Seated on a rock waiting for the kombi near my homestead in Swaziland, a young man approached to ask for money. I shrugged, pretending not to understand, returning to my paperback. But he was insistent.
“You like Swaziland? You think America is being better than Swaziland?” he said, peppering me with questions like gunshots, tapping my shoulder to illustrate the point.
Finally I murmured something about liking Swaziland. That both countries were wonderful. They were both good in their own ways. You know, the usual Peace Corps public relations stuff. I even smiled slightly, hoping that would satisfy him, but he didn’t go away.
Instead he leaned over me, trying to wedge his head between mine and the pages of my book. It was no doubt difficult to lasso my attention with my eyes lowered on the page.
“I want. You give me,” he snarled, pointing at the blue Uniball Vision Elite pen in my hand. “You give me. I want!”

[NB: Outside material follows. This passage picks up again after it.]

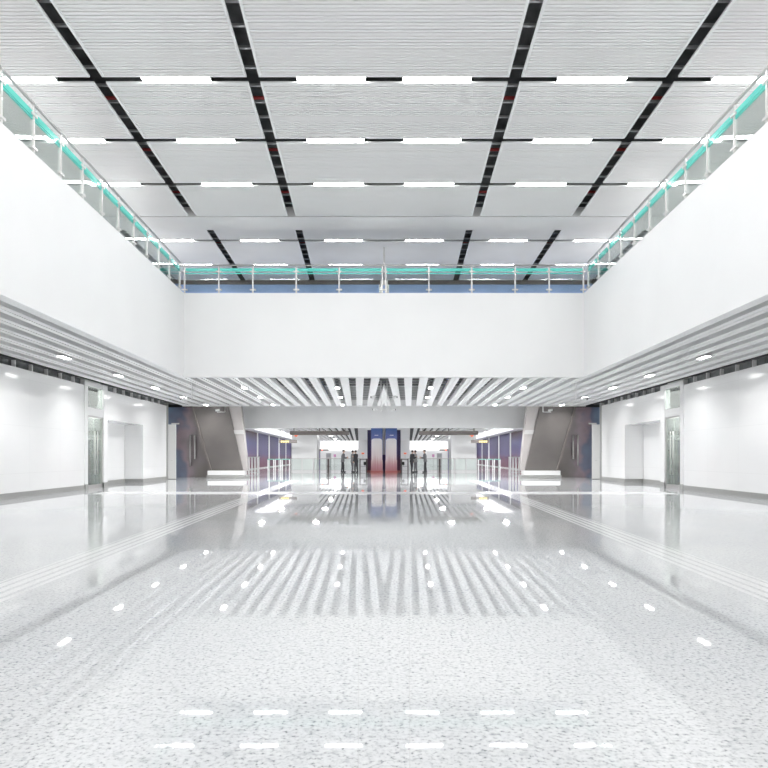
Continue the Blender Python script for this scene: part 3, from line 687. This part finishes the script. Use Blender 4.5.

Not surprisingly, he had no interest in my book. In the year I had spent living in a hut in the back of the Simelane homestead as a Peace Corps volunteer, I had never seen a person engrossed in a book. Not even in the Nhlangano Public Library where the candy jar was far more popular than the written word.
“You know that ol’ Swazi saying,” quipped one of my teacher friends. “If you want to hide something, put it in a book.”
I looked up at the man’s aggressive face, feeling my eyebrows tense together. The sun warmed the back of my neck. A cow called from the pasture behind me. I could even make out the rumble of the Nhlangano kombi in the distance.
“Why not? Why you no give me?” he argued, more sharply this time.
“Because it’s mine,” I told him simply.
Living in the tiny kingdom of Swaziland --- without running water, cooking meals on a single gas burner and teaching high school English --- had made me bold. I looked the young man straight in the eye, suddenly feeling no need to elaborate on the little respected concept of ownership.
I could have explained that I was a writer and I had a great affinity for some pens. That this one was one of the few remaining from my original stash brought from home.
But I didn’t. Why explain myself, I thought. Why should I?
When I arrived in the southern province of Shiselweni, I had been embarrassed of my wealth – by my well-made American shoes, my healthy straightened teeth, and by my $200 a month Peace Corps salary. But no longer.
I felt bombarded by open hands, by people for whom begging seemed perfectly acceptable.
“Emasweeties? Emasweeties?” the children asked on my walk to school.
“You give me money? Give me money,” they demanded in town.
Even on the Simelane homestead, if Gogo was not home, young mothers often wandered up to me as I pinned clothes on the line. Some were even so bold as to slink up to my partially opened door and ask for a handout. I didn’t often understand their words, but it didn’t matter. Their mournful eyes, the sideways glances to the their docile toddlers standing beside them, an hand outstretched. Their intent was clear.
“You must not spoil them, Thembi,” my host mother used to warn. “It’s no good!”
She knows that something given rather than earned breeds dependency here. When her grandson forgot to put the weekly bag of maize on the gatepost in front of the to be picked up and I suggested various ways we could get the corn to the grain middleman but she wanted to hear none of it.
“Let them starve then,” she told me matter of factly, swatting away my words as if they were gnats buzzing around her ears.
“You feed the cats, they will not hunt for rats. You feed the dogs, they will not get up to bark,” she instructed. “They must be disciplined, but you cannot.”
Africa does not need your help.
She doesn’t need another handout. She needs a dose of tough love, a swift kick in the butt and an admonition to fix her own problems. Much blame has been given to our colonial ancestors but what was done is over now. Africa must stop her begging and quit relying on the West to bail her out when she gets in a bind.
Our charity may assuage our own guilt but I believe it undermines Africa’s already shaky self-esteem, affirming what she already suspects – that she is not capable of taking care of herself.
Let her stand or topple on her own. Walk away, NGOs and missionaries and aid agencies. Let the Swazi people learn to demand fair government, free expression and education, and a decent wage for a day’s work. They are quite capable of standing on their own two feet. All they need now is a dose of tough love.